Niji Akanni: They attack. The audience just gets defensive and shuts down. I think the kind of training these filmmakers get is responsible for this, to me, unproductive mode of textual discourse. To be sure, most of these new movie makers who use this attack mode have some kind of formal film training. This is reflected in the way they take their shots, the structure of their story, the visual language. But they do not understand the nuances of narrative discourse. The arsenal of their attack is not rooted in either reason or even our culture. The argument or theses of their ‘attack’ usually reference the ideologies or belief systems that are foreign to our own culture. When they bring in different realities into the way they comprehend and evaluate indigenous issues, there is a big problem. Your ‘modern’ is not even the ‘modern’ of the film’s target audience. Your modern is Hollywood modern; your modern is European modern, meanwhile the film is talking to an audience whose modern is Lagos or Ibadan or Oyo of 2023. How do you even comprehend and critique Oyo of 2023 with the eyes and mind of 2023 New York or Paris?

Nollywood In Review: True. And when you point this out, they are very reactive.
Niji Akanni: There is nothing stopping the production of an intelligent LGBTQ movies in the Nigerian space if it’s not referencing the Bible or the Quran, if it’s not referencing what Joe Biden said about gender equality. It is difficult but we are getting there. I tell my students that the argument of their ‘progressive’ film to agitate for LGBTQ rights should not be about whether the LGBTQ is allowed in the US or the UK. Once you use that catch-phrase, ‘in advanced countries’, you have lost your argument in my own view. You have lost it entirely. Once you are telling your audience that these things are allowed in ‘civilized’ countries, you are abusing your audience. What you are saying is that your audience is not civilized. Sensitive and intentional training is necessary for our new generation filmmakers to strike a balance between resonating and fanciful or ‘trending’ storytelling and between theory and practice,
Nollywood in Review: Absolutely! What we call practice here is, in most cases, apprenticeship.
Niji Akanni: Yes. Training takes time. We have the manpower for the training. But we don’t have the space for the training now. It takes time. You don’t train a competent filmmaker in one year. It should take at least six years. Do three years of the theory and spend the next three years in practice. This enables them to know how the whole process works, how the system interrelates.
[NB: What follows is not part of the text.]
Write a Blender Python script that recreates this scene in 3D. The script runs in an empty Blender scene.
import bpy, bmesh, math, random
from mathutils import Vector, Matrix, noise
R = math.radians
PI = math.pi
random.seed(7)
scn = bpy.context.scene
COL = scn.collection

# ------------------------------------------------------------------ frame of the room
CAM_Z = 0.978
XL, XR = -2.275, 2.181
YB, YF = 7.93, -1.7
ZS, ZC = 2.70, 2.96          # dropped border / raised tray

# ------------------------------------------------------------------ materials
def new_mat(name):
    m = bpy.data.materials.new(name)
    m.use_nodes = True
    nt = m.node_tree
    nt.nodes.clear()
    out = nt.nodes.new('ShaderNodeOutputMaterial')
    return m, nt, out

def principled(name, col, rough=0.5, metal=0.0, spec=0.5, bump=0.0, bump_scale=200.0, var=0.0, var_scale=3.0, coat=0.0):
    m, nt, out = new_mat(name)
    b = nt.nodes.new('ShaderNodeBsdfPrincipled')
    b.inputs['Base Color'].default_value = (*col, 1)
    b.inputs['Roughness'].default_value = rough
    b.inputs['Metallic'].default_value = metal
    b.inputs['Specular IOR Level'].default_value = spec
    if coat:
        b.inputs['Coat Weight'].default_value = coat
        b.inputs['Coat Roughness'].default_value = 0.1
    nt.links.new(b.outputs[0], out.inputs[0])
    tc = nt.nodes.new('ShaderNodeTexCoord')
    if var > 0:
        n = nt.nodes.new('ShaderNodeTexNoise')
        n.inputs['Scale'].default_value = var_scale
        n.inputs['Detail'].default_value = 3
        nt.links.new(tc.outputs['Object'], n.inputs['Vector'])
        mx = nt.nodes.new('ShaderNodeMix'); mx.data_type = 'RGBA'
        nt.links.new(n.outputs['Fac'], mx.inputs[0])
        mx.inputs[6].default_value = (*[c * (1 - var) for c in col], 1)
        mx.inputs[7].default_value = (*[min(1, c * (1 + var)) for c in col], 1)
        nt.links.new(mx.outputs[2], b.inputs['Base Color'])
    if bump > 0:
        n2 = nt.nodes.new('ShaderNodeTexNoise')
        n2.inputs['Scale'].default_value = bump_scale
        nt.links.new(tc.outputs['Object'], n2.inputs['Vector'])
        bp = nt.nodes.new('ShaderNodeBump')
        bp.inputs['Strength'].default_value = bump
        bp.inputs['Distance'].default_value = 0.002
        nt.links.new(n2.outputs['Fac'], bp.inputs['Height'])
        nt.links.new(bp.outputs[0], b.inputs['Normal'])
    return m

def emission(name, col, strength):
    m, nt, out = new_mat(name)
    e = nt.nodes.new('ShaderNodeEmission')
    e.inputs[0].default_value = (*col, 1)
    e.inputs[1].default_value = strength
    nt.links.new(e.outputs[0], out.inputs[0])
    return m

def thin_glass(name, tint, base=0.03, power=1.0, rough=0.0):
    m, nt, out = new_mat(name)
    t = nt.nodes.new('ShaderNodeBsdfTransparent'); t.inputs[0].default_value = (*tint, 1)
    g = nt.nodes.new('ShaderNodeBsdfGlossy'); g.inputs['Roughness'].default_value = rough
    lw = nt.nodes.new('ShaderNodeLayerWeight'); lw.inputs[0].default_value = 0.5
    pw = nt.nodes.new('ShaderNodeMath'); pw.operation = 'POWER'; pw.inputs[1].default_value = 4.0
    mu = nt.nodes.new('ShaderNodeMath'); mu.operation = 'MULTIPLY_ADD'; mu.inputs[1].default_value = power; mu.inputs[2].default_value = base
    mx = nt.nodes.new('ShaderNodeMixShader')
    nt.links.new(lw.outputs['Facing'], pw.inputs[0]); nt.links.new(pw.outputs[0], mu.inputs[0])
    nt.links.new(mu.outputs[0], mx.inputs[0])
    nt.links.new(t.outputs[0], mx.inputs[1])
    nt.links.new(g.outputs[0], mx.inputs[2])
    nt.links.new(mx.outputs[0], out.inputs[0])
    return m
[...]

Many of these film schools don’t have the idea of how the process works. Nigerian academics loves bashing Nollywood. Yet, would you believe that our academics and students proudly declare that they don’t like watching Nigerian movies!
Nollywood In Review: That’s strange because Nigerian movies are studied in many American universities.
Niji Akanni: Yes, but ironically, we don’t really, intentionally study that which is ours. We are happy enough that it is there. This needs to change.
Nollywood In Review: I agree with you. Thanks for this insightful discussion. I appreciate you for speaking with me.
Niji Akanni; Thank you for creating the platform for us to exchange ideas.